While the Ministry of Education has pursued reforms to foster critical thinking, he said a “culture of standardisation, high-stakes exams and conformity” continues to dominate.
This, he suggested, has broader consequences for Singapore’s scientific ecosystem.
The heavy reliance on foreign talent, while beneficial in some respects, risks becoming a substitute for nurturing local thinkers.
“Science flourishes when ideas move freely across borders, and I do not object in principle to welcoming international researchers,” he said. “The real concern is that reliance on imported expertise can become a substitute for building deep local wells of talent and aspiration.”
Beyond application to discovery
Dr Syed Alwi also contrasted the government’s emphasis on adopting technologies with the need for original breakthroughs.
Wong had cited examples of how automation and AI are improving productivity in ports, healthcare and job-matching systems.
But, Dr Syed Alwi noted, “applying imported technologies is not the same as advancing the cutting-edge of human knowledge”.
He pointed to advances in particle physics as an illustration of the value of creative science.
At the Large Hadron Collider in Europe, machine learning algorithms have transformed researchers’ ability to detect rare particle collisions, opening new paths to discoveries beyond the Standard Model. These kinds of achievements, he argued, are only possible in environments that encourage boldness, experimentation and intellectual curiosity.

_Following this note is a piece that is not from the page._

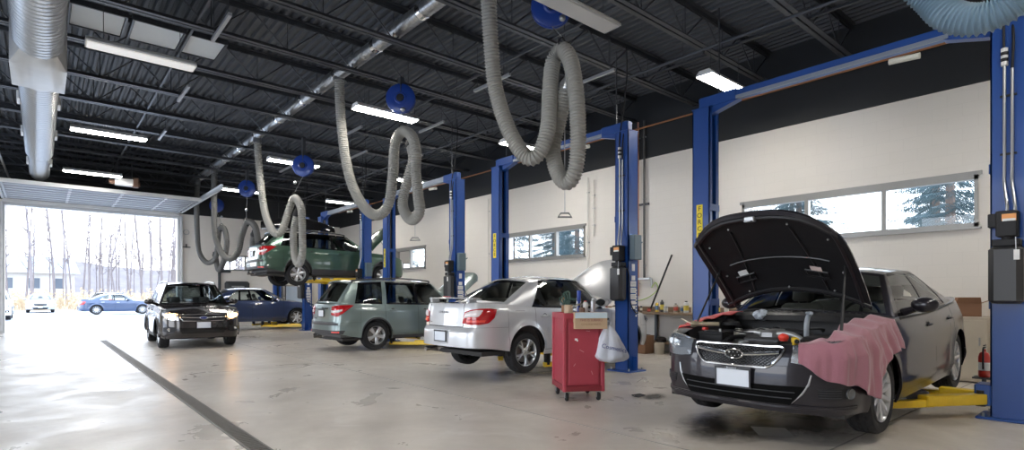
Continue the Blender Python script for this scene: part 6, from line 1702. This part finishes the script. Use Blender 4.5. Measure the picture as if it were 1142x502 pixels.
MB().lathe([(0,0),(.052,.0),(.058,.02),(.058,.24),(.045,.29),(.018,.31),(.018,.34),(0,.34)], n=20).build('cylinder', mat('extinguisher red', (.60,.03,.02), .3, coat=.5), fe, smooth=40)
MB().box((.02,0,.36), (.09,.02,.018), bev=.004).box((.03,0,.385), (.10,.018,.012), bev=.004).tube(catmull([(-.01,0,.35),(-.07,0,.34),(-.075,.0,.2),(-.07,0,.1)], 6), .010, 7).build('valve', BLACKPL, fe)
MB().lathe([(.0585,.08),(.0585,.18)], n=20).build('instruction_label', WHITEP, fe)
fe['label'] = 'small red fire extinguisher on a floor stand behind the nearest lift post'
st_ = MB().box((8.75,1.34,.29), (.2,.2,.02)).box((8.75,1.34,.01), (.24,.24,.02)).cyl((8.75,1.34,.02),(8.75,1.34,.28),.025,10).build('extinguisher_stand', STEEL, smooth=0); tag(st_, 'short dark steel stand carrying the red fire extinguisher', 'stand')
o = MB(); rows = []
for i in range(15):
    rows.append([(7.02+.30*i/14*.9, 1.80-.14*i/14+dy, z) for dy, z in ((-.10,.15+.01*sin(i)),(-.085,.25),(-.03,.275+.006*sin(i*2)),(.05,.275),(.09,.24),(.10,.16))])
o = o.grid(rows).build('grey_rag', mat('grey felt', (.16,.16,.17), .95, bump=.4, bscale=60), smooth=60, solid=.005); tag(o, 'dark grey rag laid over the yellow arm under the dark sedan', 'rag')
# ================================================================== END WALL ITEMS
o = MB().tube([(4.62+.10*cos(a), EY-.05, 3.97+.10*sin(a)) for a in [2*pi*k/24 for k in range(24)]], .016, 6, closed=True).build('wall_ring', CONDUIT); tag(o, 'round metal ring on the end wall just right of the bay door', 'ring')
o = MB().box((4.62,EY-.04,3.35), (.30,.06,.04)).box((4.62,EY-.05,3.40), (.05,.05,.16)).tube([(4.48,EY-.05,.02),(4.48,EY-.05,4.4)], .015, 6).build('door_latch_bracket', STEEL, smooth=0); tag(o, 'dark bracket with thin rod on the end wall beside the bay door', 'bracket')
o = MB().tube(catmull([(6.30,EY-.10,2.38),(5.95,EY-.10,2.38),(5.86,EY-.10,2.30),(5.86,EY-.10,2.0),(5.86,EY-.10,.02)], 8), .06, 10).build('wall_duct', mat('dark pipe', (.04,.045,.05), .5)); tag(o, 'dark bent pipe below the end wall window, behind the navy sedan', 'pipe')
hb = thing('hose_cabinet', 'dark rounded case hanging on the end wall above the navy sedan roof', 'case', (6.55, EY-.16, 1.72))
MB().box((0,0,0), (1.0,.28,.46), bev=.12).build('case_shell', mat('case charcoal', (.035,.04,.045), .5), hb, smooth=40)
MB().box((0,-.15,.0), (.5,.02,.06), bev=.01).build('case_latch', CONDUIT, hb, smooth=0)
pb_ = thing('parts_rack', 'pale blue plastic wrapped rack by the end wall under the raised wagon', 'rack', (9.0, EY-.45, 0))
rw = MB(); rows = []
for i in range(17):
    rows.append([(-.55+1.1*i/16, -.25+.03*sin(i*1.7+k)*(k/6), 1.75*k/6) for k in range(7)])
rw.grid(rows); rw.grid([[rows[i][-1], (rows[i][-1][0], .25, 1.75)] for i in range(17)]); rw.build('plastic_sheet', mat('pale blue plastic', (.50,.60,.72), .3, coat=.4), pb_, smooth=60)
m = MB()
for x in (-.55,.55):
    for y in (-.22,.25): m.box((x,y,.9), (.04,.04,1.8))
for z in (.1,.7,1.3,1.78): m.box((0,.02,z), (1.14,.5,.02))
m.build('frame', STEEL, pb_, smooth=0)

# ================================================================== OUTSIDE: bare woods and conifers
BARK = mat('pale bark', (.20,.18,.19), .9, noise=.25, nscale=3)
def bare_tree(seed, H_=15., r0=.22):
    rr = random.Random(seed); m = MB()
    def br(p, d, L_, r, lev):
        n = 5 if lev == 0 else 4; pts = [p]; q = p.copy(); dd = d.copy()
        for i in range(n):
            dd = (dd + Vector((rr.uniform(-1,1), rr.uniform(-1,1), rr.uniform(-.3,.5)))*(.05 if lev == 0 else .16)).normalized(); q = q + dd*(L_/n); pts.append(q.copy())
        m.tube(pts, [r*(1-.75*i/n) for i in range(n+1)], 6 if lev == 0 else (4 if lev == 1 else 3), cap=False)
        if lev >= 3: return
        k = (34, 6, 4)[lev]
        for i in range(k):
            t = rr.uniform(.28 if lev == 0 else .2, .98); j = min(int(t*n), n-1); b0 = pts[j].lerp(pts[j+1], t*n-j)
            a = rr.uniform(0, 2*pi); out = Vector((cos(a), sin(a), rr.uniform(.35, 1.2))).normalized()
            nd = (dd*.35+out).normalized(); br(b0, nd, L_*(rr.uniform(.09, .16) if lev == 0 else rr.uniform(.3,.5))*(1.1-t*.4), r*(1-.75*t)*.5, lev+1)
    br(Vector((0,0,-.3)), Vector((rr.uniform(-.04,.04), rr.uniform(-.04,.04), 1)).normalized(), H_, r0, 0)
    return m.build('bare_tree', BARK, smooth=60, weld=0)
rt = random.Random(11); protos = []
tspots = [(-14+i*3.3+rt.uniform(-.5,.5)+(j%2)*1.6, 73+j*3.9+rt.uniform(-.6,.6)) for j in range(9) for i in range(12)]
tspots = [(x, y) for x, y in tspots if not (-9.5 < x < 5 and 90 < y < 102)]
for k, (x, y) in enumerate(tspots):
    if k < 9: o = bare_tree(100+k, rt.uniform(13, 19), rt.uniform(.07, .17)); protos.append(o)
    else: o = protos[k % 9].copy(); COL.objects.link(o); s_ = rt.uniform(.75, 1.0); o.scale = (s_, s_, s_)
    o.location = (x, y, (y-68)*.035); o.rotation_euler.z = rt.uniform(0, 6)
    tag(o, 'bare leafless tree in the pale woods beyond the parking lot', 'tree', 'bare trees beyond the parking lot')
# bushy brown scrub in front of the wood
sb = MB(); rt.seed(5)
for k in range(1500):
    x, y = rt.uniform(-12, 24), rt.uniform(67.2, 71.0); z = .1+(y-67)*.03; h = rt.uniform(.4, 2.0); a = rt.uniform(0, 6)
    sb.tube([(x,y,z-.1),(x+.2*cos(a),y+.2*sin(a),z+h*.5),(x+.5*cos(a),y+.5*sin(a),z+h)], [.022,.014,.006], 3, cap=False)
    for j in range(2): t = rt.uniform(.4,1); sb.add([(x+.5*t*cos(a)+dx, y+.5*t*sin(a), z+h*t+dz) for dx, dz in ((-.10,0),(.02,-.06),(.12,.03),(0,.09))], [(0,1,2,3)])
o = sb.build('undergrowth', mat('tan brush', (.46,.36,.24), .9, noise=.3, nscale=1), smooth=0, weld=0); o['kind'] = 'stuff'; tag(o, 'tan leafless undergrowth along the edge of the woods outside', 'undergrowth')
hs = thing('house', 'pale grey house with a low gable roof half hidden among the bare trees', 'house', (-2.5, 96, 1.0), .15)
MB().box((0,0,1.6), (11,7,3.6)).build('wall', mat('pale siding', (.55,.57,.60), .8), hs, smooth=0)
MB().prism([(-4.2,3.3),(4.2,3.3),(0,5.6)], -6, 6, lambda u, v, w: (w, u, v)).build('roof', mat('grey shingle', (.36,.38,.42), .8), hs, smooth=0)
for x in (-3.6,-1.2,1.4,3.8): MB().box((x,-3.52,2.0), (1.1,.06,1.3)).build('window', mat('house window', (.12,.15,.2), .15), hs, smooth=0)
# conifers behind the right wall windows
NEED = mat('blue green needles', (.075,.115,.125), .8, noise=.4, nscale=2)
def conifer(seed, H_=11.):
    rr = random.Random(seed); r = bpy.data.objects.new('conifer', None)
    m = MB().tube([(0,0,-.2),(0,0,H_*.5),(0,0,H_)], [.20,.12,.02], 8); 
    nd = MB(); z = .8
    while z < H_-.2:
        k = 5
        for i in range(k):
            a = 2*pi*i/k+rr.uniform(-.5,.5); L_ = (H_-z)*.22*rr.uniform(.7,1.15)+.15; drop = rr.uniform(.08,.35)
            p0 = Vector((0,0,z)); tip = Vector((cos(a)*L_, sin(a)*L_, z-drop*L_+.1)); nd.tube([p0, tip], [.02,.006], 3, cap=False)
            n = max(4, int(L_/.085)); sdv = Vector((-sin(a), cos(a), 0))
            for j in range(n):
                t = (j+1)/n; q = p0.lerp(tip, t); w = (.38*(1-t)+.10)*min(1, L_)*rr.uniform(.7,1.2)
                for sd in (-1,1):
                    e = q+sdv*sd*w+(tip-p0).normalized()*w*.6+Vector((0,0,-.45*w-rr.uniform(0,.10))); f = (tip-p0).normalized()*.018
                    nd.add([q-f, q+f, e+f*.5+Vector((0,0,.012)), e-f*.5-Vector((0,0,.012))], [(0,1,2,3)])
                    for t2 in (.45,.8):
                        q2 = q.lerp(e, t2); e2 = q2+(tip-p0).normalized()*.12+Vector((0,0,-.10-rr.uniform(0,.08))); nd.add([q2-f*.8, q2+f*.8, e2], [(0,1,2)])
        z += rr.uniform(.26,.40)
    tr = m.build('trunk', mat('conifer bark', (.16,.12,.10), .9)); fo = nd.build('foliage', NEED, smooth=0, weld=0)
    return tr, fo
def make_conifer(seed, H_):
    tr, fo = conifer(seed, H_); root = thing('conifer', '', 'tree'); tr.parent = root; fo.parent = root; return root
for ob in list(bpy.data.objects):
    if ob.name.startswith('conifer') and ob.type == 'EMPTY': bpy.data.objects.remove(ob)
cprot = [make_conifer(31+i, h) for i, h in enumerate((9.5, 11.5, 13.0))]
for ob in list(bpy.data.objects):
    if ob.type == 'EMPTY' and ob.name.startswith('conifer') and not ob.children: bpy.data.objects.remove(ob)
cspots = [(22,4.2,0,1),(21.5,11.2,1,.9),(28,11.2,2,1),(27,5.6,1,1),(20,18.4,0,1),(21,24.4,1,.9),(26.5,26.5,2,1),(25.5,20.5,1,1),(22,38,0,1),(24,44,1,1),(34,14,2,1),(33,7,0,1),(32,31,1,1)]
for k, (x, y, pi_, s_) in enumerate(cspots):
    o = cprot[k] if k < 3 else copy_tree(cprot[pi_])
    o.location = (x, y, 0); o.rotation_euler.z = k*1.3; o.scale = (s_, s_, s_)
    tag(o, 'dark blue green conifer standing outside behind the strip windows', 'tree', 'conifers behind the strip windows')
# ================================================================== SKY, SUN, CAMERA
w = bpy.data.worlds.new('overcast sky'); SC.world = w; w.use_nodes = True; nt = w.node_tree; bgn = nt.nodes['Background']
tcw = nt.nodes.new('ShaderNodeTexCoord'); sep = nt.nodes.new('ShaderNodeSeparateXYZ'); nt.links.new(tcw.outputs['Generated'], sep.inputs[0])
rp = nt.nodes.new('ShaderNodeValToRGB'); e = rp.color_ramp.elements; e[0].position = 0; e[0].color = (.92,.94,.97,1); e[1].position = .55; e[1].color = (.66,.80,1.0,1)
nt.links.new(sep.outputs[2], rp.inputs[0]); nt.links.new(rp.outputs[0], bgn.inputs[0]); bgn.inputs[1].default_value = SKY
cam = bpy.data.cameras.new('camera'); co = bpy.data.objects.new('camera', cam); COL.objects.link(co)
co.location = (0, 0, 1.28); co.rotation_euler = (pi/2, 0, -atan2(.6512, .7590))
cam.sensor_width = 36; cam.lens = 613/1142*36; cam.shift_y = (331-251)/1142; cam.clip_end = 400; cam.clip_start = .05
SC.camera = co
for o in bpy.data.objects:
    if o.type == 'EMPTY' and not o.children: print('EMPTY no children', o.name)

The role of science beyond economics
A further concern raised by Dr Syed Alwi was what he described as a “utilitarian thread” in Wong’s rhetoric.
By focusing mainly on job creation and economic gains, he said, the government risks overlooking science’s broader contributions.
“Science is not only an economic tool,” he wrote.
“It also opens minds, questions orthodoxies, and shapes a culture of imagination and intellectual integrity.”
True progress, he said, requires cultivating these deeper values, beginning with reforms in schools.
‘Real change must begin in our schools’
“Scientific excellence is possible only if we move away from our obsession with standardised testing and academic rankings, towards nurturing the habits of mind that fuel innovation: questioning, experimenting, tolerating failure, and thinking differently.”
Dr Syed Alwi concluded that the “enduring divide between rhetoric and reality” in Singapore’s pursuit of innovation will persist unless the education system itself is transformed.
He called for giving students more room to be “creators and original thinkers, not simply skilled implementers”.
In his view, only such cultural change can lay the foundation for Singapore to move beyond technological adoption to genuine scientific leadership.